* **Instruction**:
Include the line with "blade('gladiolus_leaf', lb, 'leaf', pts, w, [mound(*p)-0.02" and every line before it in the entries below, echoed exactly, but not the pictures.

* **Input for this task**:

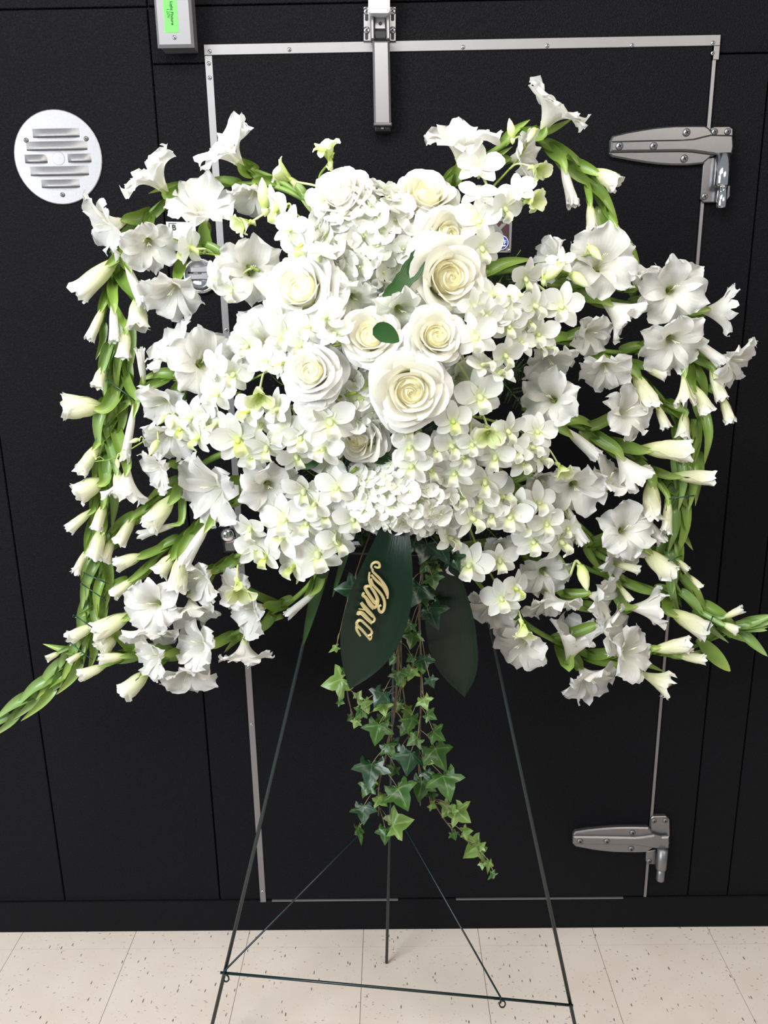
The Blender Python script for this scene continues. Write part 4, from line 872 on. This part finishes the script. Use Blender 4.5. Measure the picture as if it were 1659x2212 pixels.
for pts, w, lb in (([(722, 1165), (700, 1230), (676, 1310), (655, 1392)], 26, 'bright green gladiolus leaf hanging left of the dark broad leaf'),
                   ([(1508, 1378), (1540, 1412), (1577, 1450)], 32, 'grey green bract leaf under the right spike tip'),
                   ([(770, 1120), (748, 1190), (718, 1290)], 16, 'narrow dark blade hanging left of the broad leaf'),
                   ([(690, 1150), (664, 1200), (640, 1262)], 20, 'short green blade under the lower left orchids')):
    blade('gladiolus_leaf', lb, 'leaf', pts, w, [mound(*p)-0.02 for p in pts], M['leaf'] if 'dark' in lb else M['bract'])

# ---------------------------------------------------------------- twist ties round the bound edges
def tie(label, x0, y0, x1, y1, dz=0.04):
    a, b = at(x0, y0, mound(x0, y0)+0.004), at(x1, y1, mound(x1, y1)+0.004); c = (a+b)/2; h = (b-a)/2; o = cam_dir(c)*0.026; P = []
    for i in range(25):
        t = 2*PI*i/24; P.append(c+h*math.cos(t)*0.94+o*math.sin(t))
    r = thing('wire_tie', c, label, 'wire tie', 'green wire ties on the bound stems'); MB().tube(P, 0.0013, 6).build('loop', M['wire'], r, True)
    MB().tube([P[12], P[12]-h*0.12+np.array([0, -0.004, 0.003]), P[12]-h*0.22+np.array([0, -0.003, -0.004])], 0.0011, 5).build('twisted_end', M['wire'], r, True)
tie('dark wire tie round the left stems level with the outermost bud', 234, 822, 292, 866)
tie('dark wire tie at the lower left bend, upper of the two', 182, 1238, 236, 1262)
tie('dark wire tie at the lower left bend, lower of the two', 178, 1262, 230, 1298)
tie('dark wire tie under the lower left bend', 162, 1330, 206, 1360)
tie('dark wire tie just above the lower left spike tip', 146, 1384, 200, 1426)
tie('dark wire tie at the upper right stems', 1366, 556, 1344, 636)
tie('dark wire tie half way down the right stems', 1444, 1078, 1500, 1070)
tie('dark wire tie where the right stems bend outwards', 1436, 1214, 1474, 1200)
tie('dark wire tie at the right spike tip', 1524, 1372, 1540, 1330)

# ---------------------------------------------------------------- orchid sprays
orchid_spray('orchid spray rising at the top left of the roses', [(715, 480), (694, 430), (690, 383), (708, 355), (722, 330)], [(627, 387, 82, 2, 150, 20), (713, 345, 84, 2, 105, 30), (700, 430, 80), (748, 470, 84)], seed0=1)
orchid_spray('orchid spray with green buds at the upper left', [(735, 540), (680, 492), (640, 463), (605, 432), (572, 402)], [(600, 450, 90, 1, 200, 40), (538, 480, 74, 2, 200, 30), (629, 495, 92, 0, 160, 60), (652, 527, 96, 1, 190, 60), (690, 545, 80)], [(569, 419, 66, 95)], seed0=2)
orchid_spray('single orchid seen from behind at the left', [(560, 585), (515, 566), (470, 552), (425, 545)], [(412, 536, 92, 1, 170, -10), (472, 598, 80, 0, 190, 40), (500, 625, 76, 0, 230, 45)], seed0=3)
orchid_spray('orchid spray left of centre above the shaded gap', [(770, 735), (705, 752), (660, 766), (600, 792), (540, 822), (500, 842), (450, 862)],
             [(706, 682, 100), (724, 722, 84), (667, 706, 92), (616, 724, 96), (620, 786, 84, 1), (562, 846, 90, 2, -90, 45), (504, 808, 88), (474, 792, 92), (470, 850, 84), (650, 745, 84), (575, 780, 86), (535, 745, 80), (600, 665, 60, 0)], seed0=4)
orchid_spray('fullest orchid spray left of the big rose, yellow green lip', [(770, 848), (690, 868), (620, 882), (560, 902), (480, 932), (432, 952)],
             [(676, 880, 86), (712, 910, 120, 0, -60, 75), (600, 884, 90), (538, 888, 80, 1), (514, 948, 112, 1, -100, 72), (616, 930, 104, 0), (650, 945, 92), (576, 965, 94), (430, 944, 84, 1, 200, 40), (468, 912, 90), (700, 968, 90), (640, 985, 84), (545, 985, 80), (445, 900, 84), (565, 915, 80)], seed0=5)
orchid_spray('slender orchid tip with small green buds at the far left', [(520, 848), (470, 862), (422, 872), (395, 888), (356, 930), (323, 946), (250, 988), (206, 997)],
             [(416, 900, 90, 0, 180, 55), (390, 925, 70, 1)], [(350, 907, 30, 230), (371, 914, 30, 260), (332, 967, 42, 240), (290, 952, 24, 200), (203, 982, 18, 120), (254, 1002, 24, 280), (264, 985, 18, 300)], r0=3.2, r1=1.2, seed0=6)
orchid_spray('orchid spray at the lower left of the lower hydrangea', [(770, 1010), (722, 1060), (690, 1092), (640, 1130), (590, 1160), (540, 1192), (512, 1232)],
             [(656, 1058, 96), (680, 1088, 90), (614, 1120, 108), (612, 1160, 100), (664, 1128, 92), (724, 1138, 104), (552, 1182, 90), (574, 1200, 82, 1), (514, 1258, 92, 2, -80, 35), (727, 1052, 90), (540, 1140, 84), (640, 1165, 80)], seed0=7)
orchid_spray('orchid spray hanging left of the dark broad leaf', [(790, 1080), (745, 1130), (702, 1170), (662, 1212)], [(686, 1196, 118, 0, -90, 72), (727, 1170, 96), (636, 1222, 88, 1, 200, 50), (762, 1120, 86), (700, 1110, 86)], seed0=8)
orchid_spray('orchid spray rising at the top right of the roses', [(985, 520), (1030, 450), (1063, 406), (1117, 346), (1150, 292)],
             [(1034, 360, 100, 0, 100, 60), (1033, 422, 92), (1032, 478, 102, 0, 20, 72), (1118, 415, 84), (1140, 434, 74, 2, 0, 45), (1152, 362, 70, 2, -30, 40), (1090, 450, 84), (1040, 535, 100, 0, -40, 55)], [(1104, 279, 44, 100), (1148, 292, 40, 240)], seed0=9)
orchid_spray('orchid spray reaching right with large green buds', [(1000, 710), (1060, 664), (1120, 627), (1180, 592), (1240, 562), (1288, 545)],
             [(1134, 600, 88), (1210, 568, 64, 1), (1154, 660, 92), (1212, 662, 100, 0, 0, 75), (1062, 640, 92), (1060, 690, 84), (1100, 668, 84), (1095, 640, 74), (1025, 660, 76)], [(1195, 590, 54, 35), (1252, 604, 56, -40), (1286, 546, 46, -50), (1120, 640, 44, 0)], seed0=10)
orchid_spray('orchid spray at right of the central rose', [(980, 770), (1030, 734), (1090, 722), (1150, 736), (1195, 748)],
             [(1028, 728, 98, 0, -60, 78), (1098, 702, 86), (1162, 722, 88), (1050, 682, 80), (1090, 766, 86), (1078, 808, 90), (1036, 856, 112, 0, -40, 72), (1180, 750, 72), (1125, 740, 74), (1040, 790, 84), (1140, 690, 74)], seed0=11)
orchid_spray('orchid spray with a yellow green lip right of the largest rose', [(960, 870), (1010, 895), (1060, 908), (1120, 930), (1182, 970)],
             [(978, 909, 90, 1), (1053, 926, 92, 2, -80, 48), (1096, 930, 84), (1160, 933, 88, 0, 10, 75), (1146, 967, 84), (1166, 990, 80), (1208, 1006, 66, 2, -60, 30), (1070, 985, 92), (1110, 975, 80), (1020, 960, 76), (1128, 1000, 80), (1000, 985, 76)], seed0=12)
orchid_spray('orchid spray tumbling over the lower hydrangea', [(900, 890), (912, 950), (914, 1010), (908, 1072)],
             [(975, 962, 92, 0, -30, 65), (886, 964, 88), (890, 1006, 88), (906, 1066, 74, 2, -90, 35), (928, 1012, 80), (982, 1020, 90), (940, 970, 80), (870, 925, 84)], seed0=13)
orchid_spray('orchid spray trailing down right of the ivy', [(975, 1030), (1000, 1100), (1030, 1180), (1060, 1240), (1085, 1282), (1122, 1332)],
             [(1047, 1038, 100), (1018, 1118, 100), (970, 1160, 90), (956, 1128, 76), (1014, 1218, 106, 0, -100, 74), (1078, 1208, 88), (1084, 1292, 92), (1112, 1270, 80, 1), (1128, 1348, 72, 2, -80, 25), (1040, 1080, 84), (995, 1070, 80)], seed0=14)
orchid_spray('orchid spray trailing down to the lower right', [(1020, 1030), (1085, 1085), (1150, 1148), (1208, 1200), (1232, 1242)],
             [(1080, 1072, 96), (1162, 1086, 92), (1102, 1114, 98, 0, -90, 70), (1122, 1090, 84), (1152, 1168, 96, 0, -60, 74), (1210, 1168, 98), (1180, 1130, 84), (1062, 1110, 80), (1130, 1135, 76), (1226, 1140, 60)], [(1261, 1247, 62, -75)], seed0=15)

# ---------------------------------------------------------------- roses, hydrangeas, lilies
rose('white rose at the upper left of the cluster, brightest', 738, 424, 136, 115, 52, 1, 'rosew', .035)
rose('cream rose at the top of the cluster', 918, 428, 146, 80, 48, 2, 'rose', .0)
rose('cream rose below the topmost one, right of the hydrangea', 965, 512, 122, 30, 52, 3, 'rose', .015)
rose('large white rose with spiral heart at the upper right', 968, 600, 164, 10, 70, 4, 'rose', .035)
rose('large pale rose left below the big hydrangea', 650, 626, 160, 135, 60, 5, 'rosew', .04)
rose('small tight rose beside the single green leaf', 800, 726, 120, 120, 70, 6, 'rose', .02)
rose('small tight rose right of the single green leaf', 942, 726, 122, 40, 74, 7, 'rose', .03)
rose('pale rose left above the shaded gap', 674, 804, 124, 150, 70, 8, 'rosew', .055)
rose('largest rose in the centre with a deep cream heart', 886, 843, 158, -60, 80, 9, 'rose', .045)
rose('rose half hidden at the lower left of the largest rose', 774, 945, 116, 220, 50, 10, 'rose', .0)
rose('rose half hidden behind the orchids at the lower right', 1016, 966, 104, -30, 48, 11, 'rose', -.01)
hydrangea('large white hydrangea head at the upper centre', 802, 530, 122, 118, 1, .02, 92, 66, .72)
hydrangea('wide white hydrangea head at the bottom of the cluster', 872, 1064, 128, 88, 2, .06, 110, 50, .62)
hydrangea('white hydrangea head tucked between the small roses', 782, 835, 86, 104, 3, .0, 64, 54, .5)
hydrangea('white hydrangea head hidden behind the big hydrangea', 720, 600, 92, 88, 4, -.03, 52, 46, .5)
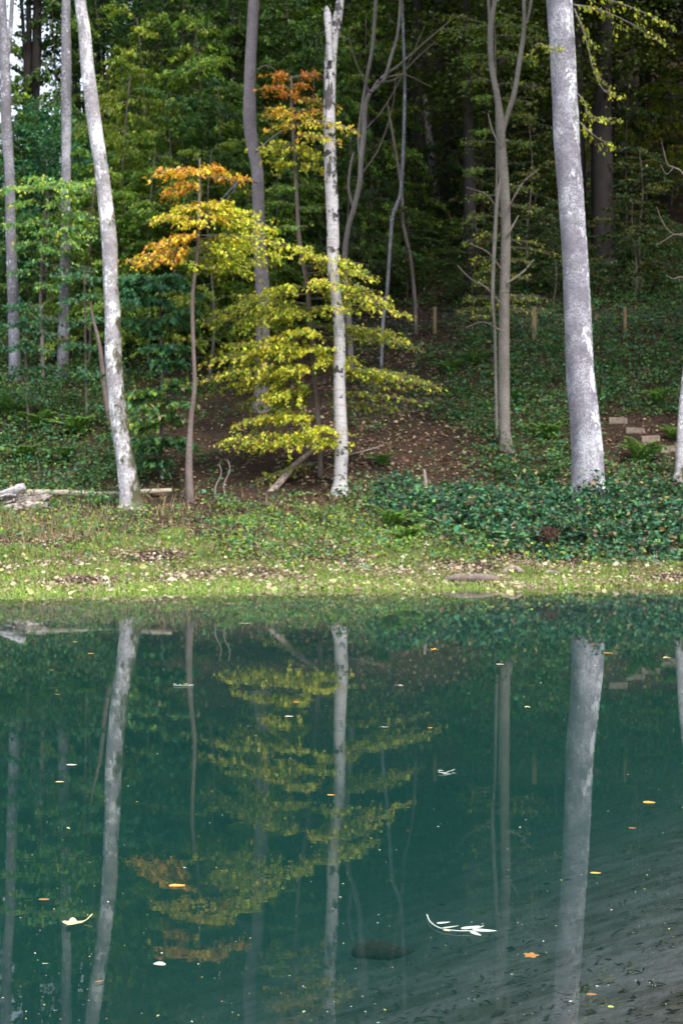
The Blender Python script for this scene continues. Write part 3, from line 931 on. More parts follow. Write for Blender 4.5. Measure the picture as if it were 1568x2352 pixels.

* **Reply to the task**:
The Blender Python script for this scene continues. Write part 4, from line 872 on. This part finishes the script. Use Blender 4.5. Measure the picture as if it were 1659x2212 pixels.
for pts, w, lb in (([(722, 1165), (700, 1230), (676, 1310), (655, 1392)], 26, 'bright green gladiolus leaf hanging left of the dark broad leaf'),
                   ([(1508, 1378), (1540, 1412), (1577, 1450)], 32, 'grey green bract leaf under the right spike tip'),
                   ([(770, 1120), (748, 1190), (718, 1290)], 16, 'narrow dark blade hanging left of the broad leaf'),
                   ([(690, 1150), (664, 1200), (640, 1262)], 20, 'short green blade under the lower left orchids')):
    blade('gladiolus_leaf', lb, 'leaf', pts, w, [mound(*p)-0.02 for p in pts], M['leaf'] if 'dark' in lb else M['bract'])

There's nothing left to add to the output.